Rating: Summary: One of the best romantic comedies to come out of the UK Review: I have seen this film 3 times, and it just gets better with each viewing. Juliet Stevenson and Alan Rickman give perfect performances in this off-beat romantic comedy that will make you laugh and cry - forget cry...sob! The British just know how to do this genre better than anyone else (i.e. Four Weddings..., Notting Hill, Sliding Doors, etc.): They put enough meat on the bones of their romantic comedies to make you think and feel while being amused and entertained, without tipping the scales (like the French and the Germans tend to do). A perfect, yet highly under-rated film.

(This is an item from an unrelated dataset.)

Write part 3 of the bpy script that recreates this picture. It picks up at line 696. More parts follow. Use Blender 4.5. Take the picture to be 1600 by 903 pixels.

Rating: Summary: British thinking-viewer's GHOST. Review: A marvelous film given a better treatment in DVD-land than expected. While not the extras-exploding special edition disc we've come to know and love; this dvd of TMD still delivers. The picture is the best you're going to get out of ten-year-old 16mm 1:1.33 on an ultra-low budget (i.e., compression's cranked a little high, but it's not like you notice), the sound is clear, and Minghella's seam-pointing-out commentary is insightful and fascinating, if a little dry. And while the interview segment also includes a lot of soundbytes that are repetitions of things said in the commentary, it's still better than plain vanilla nothing. Besides seeing how all the langugage-agency bits were translated on the Spanish and French soundtracks is a hoot. My wish list would have included the 10-minute Beckett "Play," (another BBC piece directed by Minghella and staring Stevenson and Rickman and mentioned obliquely in the commentary), or the Jim Henson "Living With Dinosaurs," or just Juliet Stevenson on the commentary track with Minghella. But, can't have everything. Here's hoping someone puts STORYTELLER on dvd.
Rating: Summary: why full screen? Review: I've been waiting and waiting for this one to come out on DVD and it finally does and it's not widescreen? Why not? I'll stick with the VHS version until there's a more compelling DVD available.